Problem
Which lines contain the string "from"? Please list every one of them.

Raw data
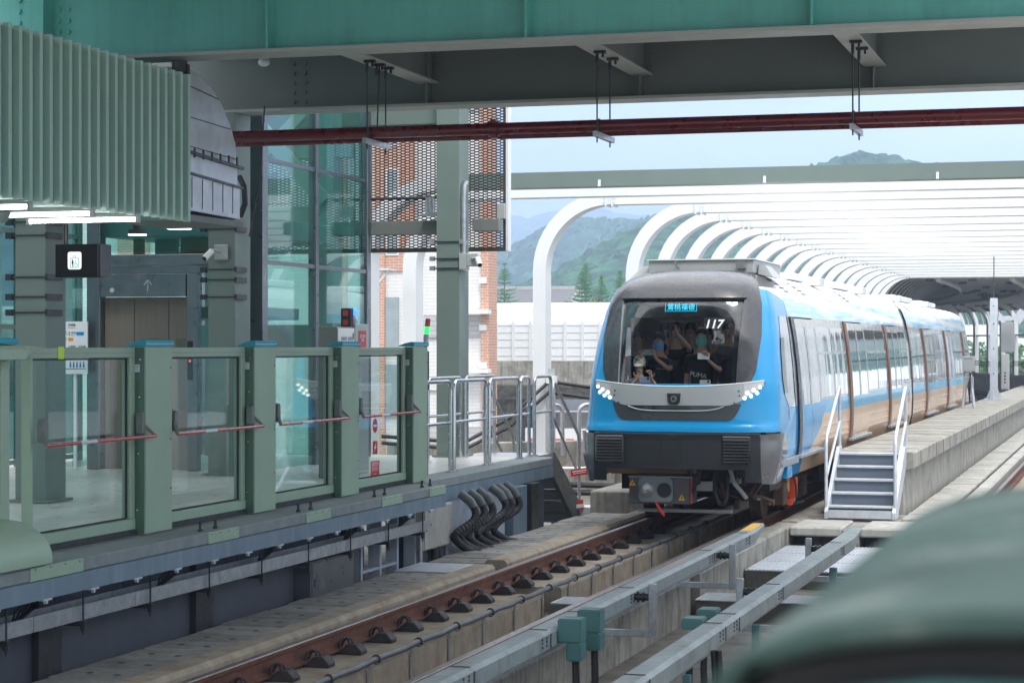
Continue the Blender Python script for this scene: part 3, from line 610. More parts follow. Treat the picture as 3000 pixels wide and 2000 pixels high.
# ---------------------------------------------------------------- handrails at platform end
def ubend(ax,p0,p1,h,r=.12,n=6):
    # inverted U from foot p0 to foot p1, height h
    a=Vector(p0); b=Vector(p1); d=(b-a).normalized(); up=Vector((0,0,1)); pts=[a]
    c=a+up*(h-r)+d*r
    for k in range(n+1):
        t_=pi-(pi/2)*k/n; pts.append(c+d*(r*cos(t_))+up*(r*sin(t_)))
    c=b+up*(h-r)-d*r
    for k in range(n+1):
        t_=pi/2-(pi/2)*k/n; pts.append(c+d*(r*cos(t_))+up*(r*sin(t_)))
    pts.append(b); return pts
def hframe(label,p0,p1,h=1.085,mid=.59,m_='steel',r=.1,feet=True):
    t=thing('handrail_frame',label,'handrail',p0,'steel handrail frames on the platform end')
    MB().tube(ubend(0,p0,p1,h,r),.024,12).build('hoop',M[m_],t,smooth=True)
    if mid: MB().tube([(p0[0],p0[1],p0[2]+mid),(p1[0],p1[1],p1[2]+mid)],.02,10).build('mid_rail',M[m_],t,smooth=True)
    if feet:
        for p in (p0,p1): MB().cyl((p[0],p[1],p[2]),(p[0],p[1],p[2]+.018),.05,16).build('foot_flange',M[m_],t,smooth=True)
z=PZ+.005
hframe('steel handrail hoop starting behind the last green post',(-7.8,22.5,z),(-7.8,23.92,z))
hframe('widest polished handrail hoop, second along the platform edge',(-7.81,24.1,z),(-7.82,25.42,z))
hframe('polished handrail hoop before the narrow one at the platform edge',(-7.83,25.62,z),(-7.85,27.0,z))
hframe('narrowest polished handrail hoop near the platform corner',(-7.86,27.15,z),(-7.87,27.6,z),r=.09)
hframe('dull handrail hoop on the steel landing at the stair head',(-7.88,27.9,z),(-7.88,28.75,z),m_='galv')
hframe('handrail hoop on the far side of the platform end',(-8.75,25.9,z),(-8.72,27.2,z))
hframe('handrail hoop at the far side of the stair landing',(-8.72,27.4,z),(-8.7,28.7,z),m_='galv')
# steel stair beyond the platform end
t=thing('steel_stair','dark steel stair going down from the platform end beside the train','stair',(-8.3,29.5,0))
MB().box(-8.9,-7.86,27.68,28.8,.8,.848).build('landing',M['galv'],t)
MB().box(-7.95,-7.87,27.7,28.8,.58,.80).box(-8.9,-8.84,27.7,28.8,.58,.80).build('landing_beam',mat('dark galvanised stair steel',(.10,.11,.115),.5,metal=.4,var=.2,vs=6),t)
DK=bpy.data.materials['dark galvanised stair steel']
for x in (-7.9,-8.88):
    MB().prism([(28.8,.85),(28.8,.56),(30.3,-.36),(30.62,-.36),(30.62,-.12),(28.95,.85)],'x',x-.03,x+.03).build('stringer',DK,t)
for k in range(5):
    y=28.85+k*.36; zz=.66-k*.19
    q=MB().box(-8.85,-7.93,y,y+.34,zz-.03,zz).box(-8.85,-7.93,y+.0,y+.008,zz-.16,zz-.031).build('tread',DK,t)
    m=MB()
    for a in range(4):
        for b in range(24): m.bar((-8.83+b*.037,y-.002,zz-.15+a*.03),(-8.81+b*.037,y-.002,zz-.14+a*.03),.006,.004,up=(0,1,0))
    m.build('tread_pattern',M['galv'],q)
MB().box(-8.3,-7.55,30.3,30.68,-.42,-.02).build('bottom_step',M['galv_white'],t,bevel=.006)
for x in (-7.88,-8.9):
    MB().tube([(x,28.85,.86),(x,28.85,1.75),(x,28.9,1.84),(x,28.98,1.83),(x,30.3,1.05),(x,30.35,.95),(x,30.35,-.1)],.024,10).build('handrail',M['galv'],t,smooth=True)
    MB().tube([(x,28.88,1.35),(x,30.33,.45)],.02,10).build('mid_rail',M['galv'],t,smooth=True)
MB().cyl((-8.4,29.4,-.3),(-8.4,29.4,.5),.05,12).box(-8.5,-8.3,29.3,29.5,-.449,-.3).build('stair_prop',M['galv'],t)
t=thing('danger_plate','red danger plate with white lettering tied low on the stair handrail','sign',(-7.7,29.7,.35)); 
MB().bar((-7.80,29.55,.52),(-7.58,29.75,.55),.004,.10).build('plate',M['red'],t); MB().bar((-7.78,29.565,.54),(-7.61,29.72,.565),.006,.014).bar((-7.77,29.575,.51),(-7.62,29.71,.535),.006,.01).build('print_line',M['paper'],t)
t=thing('danger_plate','small red and white plate beside the foot of the steel stair','sign',(-7.8,30.2,.1)); MB().bar((-7.86,30.15,.02),(-7.8,30.28,.02),.005,.14).build('plate',M['red'],t); MB().bar((-7.865,30.14,.0),(-7.79,30.29,.0),.007,.05).build('print_line',M['paper'],t)
# ---------------------------------------------------------------- signals and control boxes
t=thing('signal_tower','slim signal tower with red lens over lit green lens behind the last post','signal light',(-7.9,23.2,PZ))
bx,by=-7.9,23.3
MB().bar((bx,by,PZ+.005),(bx,by,2.0),.05,.05).box(bx-.035,bx+.035,by-.03,by+.03,1.85,2.3).cyl((bx,by,2.3),(bx,by,2.36),.02,8).build('stand',M['blackmetal'],t)
MB().tube([(bx,by,2.36),(bx+.005,by,2.44),(bx+.012,by,2.5)],[.022,.028,.028],14).build('lamp_base',M['cabinet'],t,smooth=True)
MB().cyl((bx+.012,by,2.5),(bx+.022,by,2.585),.03,16).build('green_lens',emat('lit green lens',(.02,.8,.10),1.3),t,smooth=True)
MB().cyl((bx+.022,by,2.586),(bx+.032,by,2.67),.03,16).cyl((bx+.032,by,2.67),(bx+.033,by,2.68),.027,16).build('red_lens',M['red'],t,smooth=True)
t=thing('control_box','dark sided control box with white lettered door beside the lift shaft','control box',(-8.8,22.6,PZ))
MB().box(-8.92,-8.7,22.5,23.06,PZ+.001,2.58).build('housing',M['greygirder'],t,bevel=.008)
dl=MB().box(-8.699,-8.685,22.52,23.04,PZ+.02,2.565).build('door_leaf',M['white'],t,bevel=.004)
pl=MB().box(-8.6845,-8.682,22.62,22.98,2.36,2.475).build('label_plate',M['paper'],t)
text('lettering','自動收費．監視控制',.045,M['ink'],(-8.6815,22.8,2.44),FACE_PX,pl,ext=.0003); text('lettering','控制箱',.03,M['ink'],(-8.6815,22.8,2.39),FACE_PX,pl,ext=.0003)
MB().box(-8.684,-8.678,22.98,23.0,2.45,2.51).build('handle',M['ink'],dl)
t=thing('control_box','pale grey control box with a red notice beside the lift shaft','control box',(-8.8,23.3,PZ))
MB().box(-8.95,-8.72,23.16,23.62,PZ+.001,2.62).build('housing',M['cabinet'],t,bevel=.008)
pl=MB().box(-8.7195,-8.715,23.27,23.52,2.3,2.54).build('notice',M['red'],t)
text('lettering','緊急停車\n按鈕',.045,M['paper'],(-8.7145,23.395,2.45),FACE_PX,pl,ext=.0003)
t=thing('twin_signal','black signal case with two unlit red lenses above the control boxes','signal light',(-8.8,23.1,2.6))
MB().box(-8.84,-8.72,23.0,23.1,2.5,2.8).build('case',M['ink'],t,bevel=.006)
for z_ in (2.60,2.71): MB().box(-8.81,-8.75,22.99,23.0,z_,z_+.065).build('red_lens',M['red'],t,bevel=.003)
t=thing('blue_beacon','lit blue beacon over a white bulb on the grey control box','beacon',(-8.74,23.3,2.62))
MB().ell((-8.76,23.25,2.76),(.045,.045,.045),14,10).build('blue_lens',emat('lit blue lens',(.03,.12,1.0),2.5),t,smooth=True)
MB().ell((-8.76,23.25,2.665),(.042,.042,.042),14,10).cyl((-8.76,23.25,2.61),(-8.76,23.25,2.75),.02,10).build('white_bulb',M['white'],t,smooth=True)
# ================================================================ STATION STRUCTURE
RZ=6.15
tag(MB().box(-10.6,.3,7,23.4,RZ,RZ+.3).build('station_roof',M['greygirder']),'unseen flat grey station roof above the girders, sized to shape the light','roof')  # unseen roof, outline cut to shade the station yet let daylight in
tag(MB().box(.25,4.2,-11.9,23,-.449,PZ).build('platform_floor',M['tile']),kind='structure')
def girder(Y,label,m_,x0,x1,stiff,fm='flange',stiffm=None):
    t=thing('roof_girder',label,'girder',(0,Y,5.08),'roof girders across the tracks')
    MB().box(x0,x1,Y-.012,Y+.012,5.112,RZ-.002).build('web',M[m_],t)
    MB().box(x0,x1,Y-.2,Y+.2,5.08,5.111).build('bottom_flange',M[fm],t)
    for x in stiff: MB().box(x-.01,x+.01,Y-.18,Y-.0125,5.1115,RZ-.003).build('stiffener',M[m_],t)
    return t
g1=girder(18.3,'broad teal girder crossing the top of the view',"teal",-16.9,2.9,(-7.7,-5.2,-2.64,-.1))
g2=girder(22.85,'dark grey girder behind the teal one, above the red pipe',"greygirder",-16.9,2.9,(-7.68,-5.2,-2.64,-.1))
m=MB()
for y_,x_ in ((18.288,-9.55),(18.288,-9.45),(22.838,-9.3),(22.838,-9.18)):
    for k in range(8): m.ell((x_,y_-.004,5.2+k*.11),(.024,.018,.024),8,6)
def boltset(g,pts,name='bolt'):
    m=MB()
    for x,y,z in pts: m.cyl((x,y,z),(x,y-.022,z),.026,6)
    return m.build(name,M['teal'] if g is g1 else M['greygirder'],g)
boltset(g1,[(x,18.286,5.16+k*.11) for x in (-9.93,-9.83,-10.36,-10.26) for k in range(8)])
boltset(g2,[(x,22.838,5.2+k*.11) for x in (-9.36,-9.22) for k in range(8)])
sp_=MB().box(-10.2,-10.0,18.1,18.287,5.112,6.14).build('splice_plate',M['teal'],g1)
for i,x in enumerate((-7.7,-5.2,-2.64)):
    t=thing('cross_joist','grey cross joist between the girders carrying the %s pipe hanger'%('left','middle','right')[i],'joist',(x,20.6,5.35),'cross joists between the girders')
    MB().box(x-.011,x+.011,18.32,22.83,5.372,5.95).build('web',M['greygirder'],t); MB().box(x-.115,x+.115,18.5,22.83,5.35,5.371).build('bottom_flange',M['flange'],t)
    boltset(t,[(x+.09,22.836,5.45+k*.09) for k in range(5)])
# lamps and cable on girder 2
t=thing('bulkhead_lamp','small white lamp under the grey girder near the duct','lamp',(-9.6,22.6,5.7)); MB().cyl((-9.55,22.4,5.62),(-9.55,22.4,5.7),.05,12).ell((-9.55,22.4,5.61),(.07,.07,.05),12,8).build('lamp_body',M['white'],t,smooth=True)
# columns
def column(label,x0,x1,y0,y1,z1,straps):
    t=thing('steel_column',label,'column',((x0+x1)/2,(y0+y1)/2,PZ),'grey green steel columns')
    MB().box(x0,x1,y0,y1,PZ+.005,z1).build('shaft',M['column'],t,bevel=.006)
    MB().box(x0-.05,x1+.05,y0-.05,y1+.05,PZ+.005,PZ+.03).build('base_plate',M['column'],t)
    for z in straps:
        b=MB().bar((x0-.06,y0-.012,z),(x1+.02,y0-.012,z),.012,.016).build('band_rod',M['blackmetal'],t)
        each(MB().box(x0-.09,x0-.02,y0-.03,y0+.02,z-.03,z+.03).box(x1+.001,x1+.03,y0-.02,y0+.28,z-.03,z+.03),'band_clamp',M['galv'] if straps is SC else M['blackmetal'],b)
    return t
SC=[3.27,3.5,2.7]
column('left steel column behind the wide glass gate, ringed with cable clamps',-10.33,-10.0,18.15,18.55,5.079,[3.55,3.42,3.02,2.83,2.68])
column('steel column between the lift door and the glass shaft, with camera',-10.34,-10.0,22.6,23.05,5.079,[3.72,3.25,3.13,2.93])
SC=[3.78,3.55,3.42]
column('free standing column with pale side in front of the mesh screen',-9.1,-8.77,27.3,27.72,7.2,SC)
t=thing('column_conduit','grey conduit and round elbow on the free standing column','conduit',(-8.75,27.4,3.4))
MB().tube([(-8.73,27.36,3.45),(-8.73,27.36,4.4),(-8.73,27.4,4.55),(-8.73,27.5,4.6)],.03,10).build('conduit',M['galv'],t,smooth=True)
MB().box(-8.765,-8.66,27.26,27.42,3.4,3.62).build('junction_box',M['cabinet'],t,bevel=.006)
def cctv(label,x,y,z,dx):
    t=thing('security_camera',label,'camera',(x,y,z))
    MB().box(x-.08,x+.08,y-.04,y+.02,z-.08,z+.1).build('mount_box',M['cabinet'],t,bevel=.01)
    MB().tube([(x,y-.04,z+.02),(x+dx*.6,y-.1,z+.03),(x+dx*.9,y-.12,z-.01)],.022,8).build('arm',M['cabinet'],t,smooth=True)
    a=Vector((x+dx*.8,y-.1,z+.02)); b=Vector((x+dx*1.25,y-.2,z-.07))
    c=MB().cyl(a,b,.036,14).build('camera_body',M['white'],t,smooth=True)
    MB().cyl(b,b+(b-a).normalized()*.006,.03,14).build('lens',M['ink'],c)
cctv('white bullet camera on the column beside the lift door',-10.15,22.56,3.44,-.1)
cctv('white bullet camera leaning from the free standing column towards the train',-8.58,27.3,3.52,.13)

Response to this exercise
Continue the Blender Python script for this scene: part 3, from line 610. More parts follow. Treat the picture as 3000 pixels wide and 2000 pixels high.
    # inverted U from foot p0 to foot p1, height h
t=thing('steel_stair','dark steel stair going down from the platform end beside the train','stair',(-8.3,29.5,0))
cctv('white bullet camera leaning from the free standing column towards the train',-8.58,27.3,3.52,.13)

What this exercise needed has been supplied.